● **SOURCE DATA**
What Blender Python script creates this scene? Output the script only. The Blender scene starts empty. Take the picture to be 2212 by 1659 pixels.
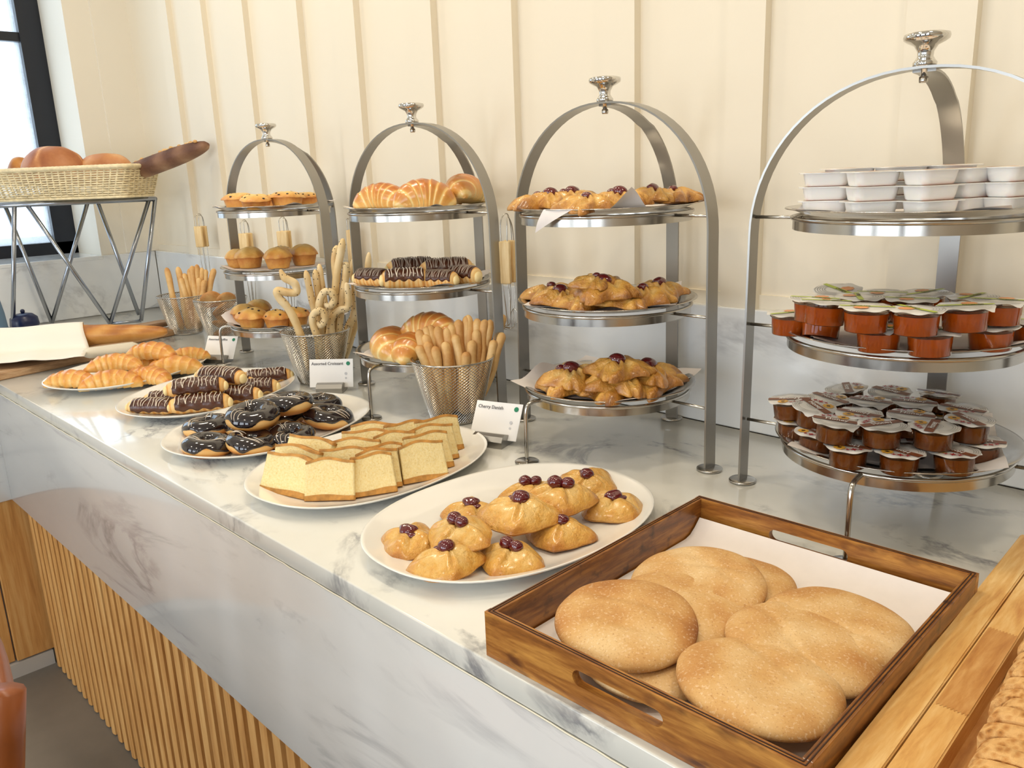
import bpy, bmesh, math, random
from mathutils import Vector, Matrix, noise, Euler
PI = math.pi
sc = bpy.context.scene
COL = sc.collection
sin, cos = math.sin, math.cos

# ------------------------------------------------------------------ camera
F_PX = 1783.29
PP = (1106.0, 829.5)
_v1 = Vector((-688 - PP[0], 440 - PP[1], F_PX)); _v3 = Vector((1372 - PP[0], 7769 - PP[1], F_PX))
EX = (-_v1).normalized(); EZ = (-_v3).normalized(); EY = EZ.cross(EX).normalized()
CAM = Vector((0, 0, 0.5))
def W(px, py, z=0.0):
    """world point at height z that the photograph shows at px,py"""
    d = Vector((px - PP[0], py - PP[1], F_PX)); r = Vector((EX.dot(d), EY.dot(d), EZ.dot(d)))
    return CAM + r * ((z - CAM.z) / r.z)
def WX(px, py, ax, val):
    d = Vector((px - PP[0], py - PP[1], F_PX)); r = Vector((EX.dot(d), EY.dot(d), EZ.dot(d)))
    return CAM + r * ((val - CAM[ax]) / r[ax])
def PRJ(p):
    q = Vector(p) - CAM; c = EX * q.x + EY * q.y + EZ * q.z
    return PP[0] + F_PX * c.x / c.z, PP[1] + F_PX * c.y / c.z
cd = bpy.data.cameras.new('camera'); cam = bpy.data.objects.new('camera', cd); COL.objects.link(cam)
cd.sensor_width = 36; cd.lens = F_PX / 2212 * 36; cd.clip_start = 0.02
X = Vector((EX.x, EY.x, EZ.x)); Y = -Vector((EX.y, EY.y, EZ.y)); Z = -Vector((EX.z, EY.z, EZ.z))
m = Matrix((X, Y, Z)).transposed().to_4x4(); m.translation = CAM; cam.matrix_world = m
sc.camera = cam

# ------------------------------------------------------------------ materials
MATS = {}
def newmat(name):
    mt = bpy.data.materials.new(name); mt.use_nodes = True; MATS[name] = mt
    nt = mt.node_tree; return mt, nt, nt.nodes['Principled BSDF']
def rgb(h):
    if isinstance(h, str):
        v = [int(h[i:i+2], 16) / 255 for i in (0, 2, 4)]
        return tuple(((c / 12.92) if c <= .04045 else ((c + .055) / 1.055) ** 2.4) for c in v) + (1,)
    return tuple(h) + (1,)
def P(b, k, v): b.inputs[k].default_value = v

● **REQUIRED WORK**
Your task is to repeat the data above exactly while excluding the pictures.

● **THE OUTPUT**
What Blender Python script creates this scene? Output the script only. The Blender scene starts empty. Take the picture to be 2212 by 1659 pixels.
import bpy, bmesh, math, random
from mathutils import Vector, Matrix, noise, Euler
PI = math.pi
sc = bpy.context.scene
COL = sc.collection
sin, cos = math.sin, math.cos

# ------------------------------------------------------------------ camera
F_PX = 1783.29
PP = (1106.0, 829.5)
_v1 = Vector((-688 - PP[0], 440 - PP[1], F_PX)); _v3 = Vector((1372 - PP[0], 7769 - PP[1], F_PX))
EX = (-_v1).normalized(); EZ = (-_v3).normalized(); EY = EZ.cross(EX).normalized()
CAM = Vector((0, 0, 0.5))
def W(px, py, z=0.0):
    """world point at height z that the photograph shows at px,py"""
    d = Vector((px - PP[0], py - PP[1], F_PX)); r = Vector((EX.dot(d), EY.dot(d), EZ.dot(d)))
    return CAM + r * ((z - CAM.z) / r.z)
def WX(px, py, ax, val):
    d = Vector((px - PP[0], py - PP[1], F_PX)); r = Vector((EX.dot(d), EY.dot(d), EZ.dot(d)))
    return CAM + r * ((val - CAM[ax]) / r[ax])
def PRJ(p):
    q = Vector(p) - CAM; c = EX * q.x + EY * q.y + EZ * q.z
    return PP[0] + F_PX * c.x / c.z, PP[1] + F_PX * c.y / c.z
cd = bpy.data.cameras.new('camera'); cam = bpy.data.objects.new('camera', cd); COL.objects.link(cam)
cd.sensor_width = 36; cd.lens = F_PX / 2212 * 36; cd.clip_start = 0.02
X = Vector((EX.x, EY.x, EZ.x)); Y = -Vector((EX.y, EY.y, EZ.y)); Z = -Vector((EX.z, EY.z, EZ.z))
m = Matrix((X, Y, Z)).transposed().to_4x4(); m.translation = CAM; cam.matrix_world = m
sc.camera = cam

# ------------------------------------------------------------------ materials
MATS = {}
def newmat(name):
    mt = bpy.data.materials.new(name); mt.use_nodes = True; MATS[name] = mt
    nt = mt.node_tree; return mt, nt, nt.nodes['Principled BSDF']
def rgb(h):
    if isinstance(h, str):
        v = [int(h[i:i+2], 16) / 255 for i in (0, 2, 4)]
        return tuple(((c / 12.92) if c <= .04045 else ((c + .055) / 1.055) ** 2.4) for c in v) + (1,)
    return tuple(h) + (1,)
def P(b, k, v): b.inputs[k].default_value = v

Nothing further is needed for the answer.